The CEST tool is useful. However, you do not have to accept the result it gives. HMRC acknowledges that in many cases the CEST tool fails to provide an answer one way or the other. HMRC say that based on usage between November 2019 and November 2020, the tool determined that 52% (505,598) of cases were outside IR35, 29% (281,099) were within IR35, and for 19% (188,719) of cases CEST could not provide a definitive answer.


Where the CEST tool does not provide a clear answer then HMRC says you should check its Employment Status Manual. There are no prizes for guessing which side of the IR35 fence a borderline case is going to fall. Remember that CEST is just a tool. It is not compulsory to use. The courts are there to ultimately decide on the law and not HMRC.


One of the advantages of using CEST is that HMRC will stand by the result it produces if the data you provide is correctly and accurately entered.

The consequences of being re-categorised as an employee by your customer

Being re-categorised as a deemed employee would result in paying 12% employees National Insurance and 13.8% employers National Insurance and also deducting income tax a source. All amounts should be put through a company PAYE payroll scheme.

There would be little difference in the income tax / Corporation Tax position as 19% Corporation Tax would already be payable.
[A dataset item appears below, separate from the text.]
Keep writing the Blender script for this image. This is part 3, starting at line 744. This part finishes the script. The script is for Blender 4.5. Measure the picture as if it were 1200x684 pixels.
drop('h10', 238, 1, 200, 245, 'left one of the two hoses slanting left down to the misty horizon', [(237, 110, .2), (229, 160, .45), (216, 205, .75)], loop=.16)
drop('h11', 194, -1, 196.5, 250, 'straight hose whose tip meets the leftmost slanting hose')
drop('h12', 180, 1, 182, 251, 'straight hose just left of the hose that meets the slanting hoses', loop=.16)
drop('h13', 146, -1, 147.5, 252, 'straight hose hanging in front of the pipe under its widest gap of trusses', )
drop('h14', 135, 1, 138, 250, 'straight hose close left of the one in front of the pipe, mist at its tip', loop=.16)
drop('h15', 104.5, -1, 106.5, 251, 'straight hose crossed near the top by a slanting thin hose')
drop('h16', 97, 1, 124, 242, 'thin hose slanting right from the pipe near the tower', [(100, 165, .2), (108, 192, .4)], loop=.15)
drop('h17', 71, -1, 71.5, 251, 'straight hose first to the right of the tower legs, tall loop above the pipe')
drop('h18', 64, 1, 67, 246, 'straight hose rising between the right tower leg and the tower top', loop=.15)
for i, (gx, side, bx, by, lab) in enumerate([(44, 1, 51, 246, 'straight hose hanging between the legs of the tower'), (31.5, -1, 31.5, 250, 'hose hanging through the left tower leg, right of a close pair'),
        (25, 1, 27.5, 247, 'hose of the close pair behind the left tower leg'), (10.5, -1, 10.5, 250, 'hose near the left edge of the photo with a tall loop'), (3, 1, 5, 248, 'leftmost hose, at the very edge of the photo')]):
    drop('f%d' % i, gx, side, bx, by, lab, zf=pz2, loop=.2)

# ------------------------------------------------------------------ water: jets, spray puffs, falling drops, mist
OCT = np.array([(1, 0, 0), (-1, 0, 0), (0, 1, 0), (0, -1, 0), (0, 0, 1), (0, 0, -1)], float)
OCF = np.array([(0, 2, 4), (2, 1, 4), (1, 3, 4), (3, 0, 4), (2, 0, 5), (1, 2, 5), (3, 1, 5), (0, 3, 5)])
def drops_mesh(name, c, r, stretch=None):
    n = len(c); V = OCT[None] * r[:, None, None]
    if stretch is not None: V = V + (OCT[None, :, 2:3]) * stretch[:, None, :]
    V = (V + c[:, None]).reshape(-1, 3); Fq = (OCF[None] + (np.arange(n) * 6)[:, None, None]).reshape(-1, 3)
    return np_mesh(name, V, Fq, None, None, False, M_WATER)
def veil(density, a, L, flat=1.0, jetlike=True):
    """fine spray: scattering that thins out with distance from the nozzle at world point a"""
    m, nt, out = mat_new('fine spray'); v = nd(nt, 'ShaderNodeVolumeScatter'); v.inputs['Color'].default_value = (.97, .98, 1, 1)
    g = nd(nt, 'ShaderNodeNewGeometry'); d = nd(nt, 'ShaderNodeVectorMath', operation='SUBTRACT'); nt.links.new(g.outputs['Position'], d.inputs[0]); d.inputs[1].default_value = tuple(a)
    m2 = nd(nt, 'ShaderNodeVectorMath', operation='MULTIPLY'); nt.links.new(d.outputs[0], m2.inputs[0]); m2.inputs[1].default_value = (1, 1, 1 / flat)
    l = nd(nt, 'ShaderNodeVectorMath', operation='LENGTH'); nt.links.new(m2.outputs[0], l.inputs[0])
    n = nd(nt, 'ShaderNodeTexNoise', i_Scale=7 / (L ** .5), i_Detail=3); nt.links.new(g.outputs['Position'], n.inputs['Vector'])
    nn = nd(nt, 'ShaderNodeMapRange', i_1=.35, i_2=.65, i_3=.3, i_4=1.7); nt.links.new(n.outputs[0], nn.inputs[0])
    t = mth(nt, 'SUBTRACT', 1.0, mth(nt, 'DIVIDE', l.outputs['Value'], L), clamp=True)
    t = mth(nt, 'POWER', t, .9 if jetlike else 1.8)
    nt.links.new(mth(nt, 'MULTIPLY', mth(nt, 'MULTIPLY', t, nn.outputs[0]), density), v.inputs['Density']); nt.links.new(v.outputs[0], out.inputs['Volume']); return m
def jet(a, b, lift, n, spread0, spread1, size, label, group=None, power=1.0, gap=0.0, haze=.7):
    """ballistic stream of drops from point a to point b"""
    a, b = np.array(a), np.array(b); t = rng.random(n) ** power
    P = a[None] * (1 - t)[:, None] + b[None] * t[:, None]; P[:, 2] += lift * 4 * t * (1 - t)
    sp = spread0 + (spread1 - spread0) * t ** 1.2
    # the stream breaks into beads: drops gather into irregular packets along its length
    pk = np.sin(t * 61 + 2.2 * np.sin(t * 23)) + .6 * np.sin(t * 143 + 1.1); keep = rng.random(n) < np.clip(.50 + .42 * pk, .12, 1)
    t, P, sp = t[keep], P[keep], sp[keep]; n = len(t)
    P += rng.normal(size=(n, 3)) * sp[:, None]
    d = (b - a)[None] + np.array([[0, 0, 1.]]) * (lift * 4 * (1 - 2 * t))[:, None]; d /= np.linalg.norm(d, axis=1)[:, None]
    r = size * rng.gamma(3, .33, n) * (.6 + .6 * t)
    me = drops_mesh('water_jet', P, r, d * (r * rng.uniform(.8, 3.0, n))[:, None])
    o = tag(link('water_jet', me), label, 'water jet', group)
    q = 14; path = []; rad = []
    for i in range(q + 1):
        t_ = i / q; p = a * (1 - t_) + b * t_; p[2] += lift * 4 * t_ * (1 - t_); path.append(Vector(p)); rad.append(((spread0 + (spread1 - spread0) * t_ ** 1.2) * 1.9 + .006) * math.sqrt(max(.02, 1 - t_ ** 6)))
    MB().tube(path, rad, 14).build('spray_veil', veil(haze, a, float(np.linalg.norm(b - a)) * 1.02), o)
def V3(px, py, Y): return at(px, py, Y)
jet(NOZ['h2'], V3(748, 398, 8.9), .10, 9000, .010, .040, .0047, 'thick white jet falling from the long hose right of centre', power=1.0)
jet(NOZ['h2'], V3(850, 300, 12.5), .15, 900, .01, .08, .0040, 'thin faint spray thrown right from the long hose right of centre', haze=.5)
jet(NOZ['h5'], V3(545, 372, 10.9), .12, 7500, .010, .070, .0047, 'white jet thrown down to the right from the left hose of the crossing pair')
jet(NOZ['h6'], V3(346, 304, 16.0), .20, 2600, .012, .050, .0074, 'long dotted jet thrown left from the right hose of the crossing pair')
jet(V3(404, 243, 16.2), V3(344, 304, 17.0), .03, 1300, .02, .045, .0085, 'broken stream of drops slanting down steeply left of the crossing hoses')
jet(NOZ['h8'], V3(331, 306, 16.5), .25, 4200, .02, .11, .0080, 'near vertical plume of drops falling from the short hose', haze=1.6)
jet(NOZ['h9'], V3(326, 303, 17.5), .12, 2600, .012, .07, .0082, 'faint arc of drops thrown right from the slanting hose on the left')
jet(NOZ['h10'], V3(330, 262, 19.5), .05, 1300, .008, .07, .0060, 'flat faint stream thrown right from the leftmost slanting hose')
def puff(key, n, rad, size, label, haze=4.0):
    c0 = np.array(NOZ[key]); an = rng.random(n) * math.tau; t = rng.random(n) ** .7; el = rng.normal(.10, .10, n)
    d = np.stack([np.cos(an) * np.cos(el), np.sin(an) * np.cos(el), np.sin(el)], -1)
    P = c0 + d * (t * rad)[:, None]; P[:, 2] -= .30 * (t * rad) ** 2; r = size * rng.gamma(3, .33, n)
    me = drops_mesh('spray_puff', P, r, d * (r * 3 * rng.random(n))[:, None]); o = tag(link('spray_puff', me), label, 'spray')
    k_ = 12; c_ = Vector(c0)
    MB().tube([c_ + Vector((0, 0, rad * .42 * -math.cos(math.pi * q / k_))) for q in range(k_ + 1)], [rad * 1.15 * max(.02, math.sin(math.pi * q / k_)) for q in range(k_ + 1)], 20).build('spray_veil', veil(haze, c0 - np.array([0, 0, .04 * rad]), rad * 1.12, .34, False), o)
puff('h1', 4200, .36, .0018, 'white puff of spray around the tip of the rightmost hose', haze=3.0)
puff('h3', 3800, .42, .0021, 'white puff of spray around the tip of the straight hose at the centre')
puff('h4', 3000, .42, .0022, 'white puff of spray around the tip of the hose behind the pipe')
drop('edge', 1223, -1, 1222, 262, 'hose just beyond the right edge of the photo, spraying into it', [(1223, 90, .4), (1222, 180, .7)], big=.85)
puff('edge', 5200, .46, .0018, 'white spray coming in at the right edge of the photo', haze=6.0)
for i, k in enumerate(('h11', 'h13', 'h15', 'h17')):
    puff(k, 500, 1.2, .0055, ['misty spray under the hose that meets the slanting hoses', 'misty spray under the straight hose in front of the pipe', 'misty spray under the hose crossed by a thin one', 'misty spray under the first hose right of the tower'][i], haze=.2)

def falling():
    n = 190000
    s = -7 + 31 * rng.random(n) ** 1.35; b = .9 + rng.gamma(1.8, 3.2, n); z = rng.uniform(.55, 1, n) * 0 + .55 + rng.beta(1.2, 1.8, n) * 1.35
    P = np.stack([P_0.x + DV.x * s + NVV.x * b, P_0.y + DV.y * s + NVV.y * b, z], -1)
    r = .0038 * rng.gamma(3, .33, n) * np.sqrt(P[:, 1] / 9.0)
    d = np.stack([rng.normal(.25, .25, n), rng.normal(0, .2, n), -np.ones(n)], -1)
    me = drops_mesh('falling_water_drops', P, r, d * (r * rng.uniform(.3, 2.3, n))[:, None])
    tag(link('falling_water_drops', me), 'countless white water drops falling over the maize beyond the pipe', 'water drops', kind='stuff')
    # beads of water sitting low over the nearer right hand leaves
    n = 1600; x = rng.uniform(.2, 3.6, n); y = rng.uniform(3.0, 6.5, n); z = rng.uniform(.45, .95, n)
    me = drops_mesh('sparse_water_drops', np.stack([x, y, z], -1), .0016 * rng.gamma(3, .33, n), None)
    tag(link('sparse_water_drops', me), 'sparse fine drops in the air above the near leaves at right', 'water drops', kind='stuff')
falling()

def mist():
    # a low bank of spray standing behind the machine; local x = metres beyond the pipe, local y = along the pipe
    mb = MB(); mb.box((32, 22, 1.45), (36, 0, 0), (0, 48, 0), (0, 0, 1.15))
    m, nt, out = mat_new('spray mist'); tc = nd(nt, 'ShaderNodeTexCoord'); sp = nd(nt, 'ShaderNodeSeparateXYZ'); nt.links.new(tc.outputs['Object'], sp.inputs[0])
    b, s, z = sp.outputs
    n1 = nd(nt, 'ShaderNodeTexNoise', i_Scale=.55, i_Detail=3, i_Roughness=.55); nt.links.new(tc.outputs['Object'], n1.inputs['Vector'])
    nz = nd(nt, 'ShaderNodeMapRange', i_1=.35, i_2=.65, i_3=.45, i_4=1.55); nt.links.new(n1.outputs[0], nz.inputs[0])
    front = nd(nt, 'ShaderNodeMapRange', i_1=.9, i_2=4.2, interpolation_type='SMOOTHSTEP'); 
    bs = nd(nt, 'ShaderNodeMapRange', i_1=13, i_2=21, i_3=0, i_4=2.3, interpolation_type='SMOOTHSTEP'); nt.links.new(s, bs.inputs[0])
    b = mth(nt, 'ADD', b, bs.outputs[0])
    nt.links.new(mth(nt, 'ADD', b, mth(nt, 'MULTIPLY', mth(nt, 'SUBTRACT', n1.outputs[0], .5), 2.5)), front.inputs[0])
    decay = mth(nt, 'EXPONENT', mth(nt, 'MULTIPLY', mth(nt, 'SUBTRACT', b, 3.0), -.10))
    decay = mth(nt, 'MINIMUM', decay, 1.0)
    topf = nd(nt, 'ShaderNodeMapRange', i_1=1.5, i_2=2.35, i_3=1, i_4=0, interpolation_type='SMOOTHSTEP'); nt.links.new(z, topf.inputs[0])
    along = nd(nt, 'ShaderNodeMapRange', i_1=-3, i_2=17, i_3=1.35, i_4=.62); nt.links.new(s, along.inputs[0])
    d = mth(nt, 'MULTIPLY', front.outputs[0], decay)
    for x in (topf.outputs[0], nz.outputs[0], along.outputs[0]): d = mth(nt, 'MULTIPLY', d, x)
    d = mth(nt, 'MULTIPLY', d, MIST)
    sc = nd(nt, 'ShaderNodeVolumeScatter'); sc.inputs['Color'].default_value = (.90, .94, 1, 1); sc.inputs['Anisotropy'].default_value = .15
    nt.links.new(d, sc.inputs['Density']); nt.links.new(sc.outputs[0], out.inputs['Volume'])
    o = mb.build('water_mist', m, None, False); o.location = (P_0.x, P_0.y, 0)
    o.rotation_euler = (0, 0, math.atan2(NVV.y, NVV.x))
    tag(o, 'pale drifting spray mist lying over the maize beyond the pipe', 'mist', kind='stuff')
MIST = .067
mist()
It is the 25.8% National Insurance cost that would be noticed the most.

From April 2016, if you work for a public sector organisation, and from April 2021, if you work for a (non-small) private sector organisation, rather than you making the assessments about your employment status, it will be at the discretion of your customer.

You can challenge the customer’s assessment. It then has 45 days to explain how it arrived at its decision.

Small companies are defined by the Companies Act 2006. A small company must meet two of the following qualifying conditions:

  • an annual turnover not more than £10.2m

  • a balance sheet total not more than £5.1m

  • no more than 50 employees.

If these are not met in two consecutive years the company will cease to be small.

Under the original and on-going IR35 rules, it has been and will continue to be the responsibility of the directors of a personal service company to review their employment status and, if necessary, apply employment taxes to amounts received from their customers.

Just to be clear, if a personal service company receives money from a ‘small’ customer, as opposed to a medium-sized or large customer then the new ‘Off-Payroll Working Rule for private sector workers’ would not apply. The directors of the personal service company would therefore have to follow the original IR35 rules.